We met a matter of days before the opening of “Elizeni Ienkanyiso,” an exhibition of new paintings at London’s Lehmann Maupin gallery (on view through April 23). It’s his first solo outing in the city since his exhibition at Tate Modern in 2008. I saw elements of his signature style of meticulous ribbon work still alive in the artist’s sketches, annotations, and writings.
His thoughts and plans were splattered across studio walls, and the new works I witnessed in progress evinced an evolutionary act of paintwork, with acrylics splattered-brushed-poured in unique, temptingly tactile tracks that symbolize a changing moment in the artist’s process.

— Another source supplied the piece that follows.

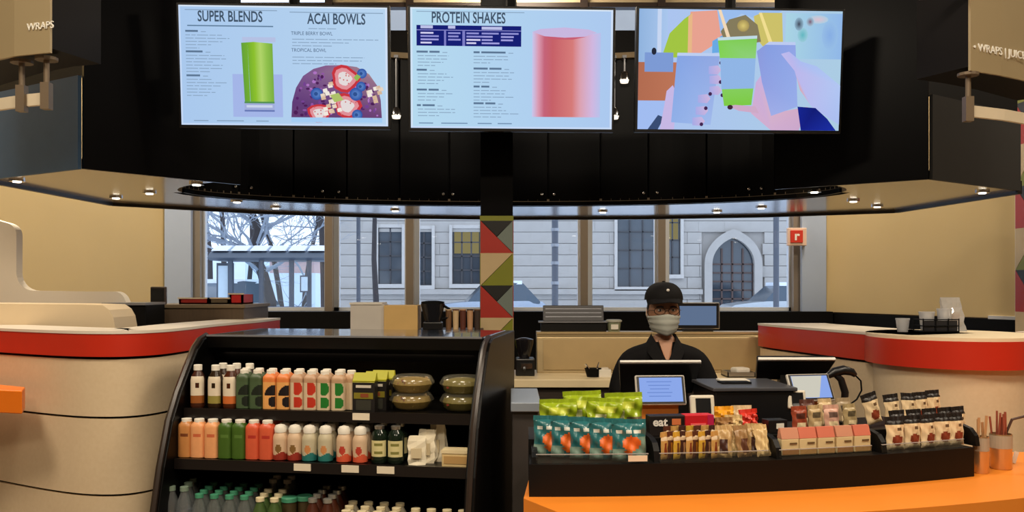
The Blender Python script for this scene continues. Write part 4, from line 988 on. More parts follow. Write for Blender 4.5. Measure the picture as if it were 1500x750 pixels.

These voluminous and alluring creations bled colors together, forming kaleidoscopic blues or carnivalesque reds and blacks, and fuse fibers and textures such as leather—a material he has been working with since a seminal visit to a sex museum in Amsterdam many years ago—alongside ribbon.
Reflecting on these canvas paintings Hlobo advances a theory on beauty that has been informed by both his experience and attraction to liminal spaces that exist between what some only see as black or white. “The world in which we exist is beautiful yet so un-beautiful. These concepts of contradiction touch me,” he said. Critical of what he views as a “sanitized” popular understanding of beauty, what Hlobo seeks to do is tell the story of aesthetics “beyond what is idealized or seen on the face,” and carve open space for beauty that envelopes the immaterial, too.
“I go to the struggle to find that which informs that beauty. And that can be very ugly,” he said. “That is where my images come from.” Though his sexuality is out in the open, the artist’s layered speech speaks the story of men whose practice is the art of the unsaid—an expected outcome of communities of men made to love behind closed doors.
“Nicholas Hlobo: Elizeni Ienkanyiso” is on view at Lehmann Maupin London through April 23.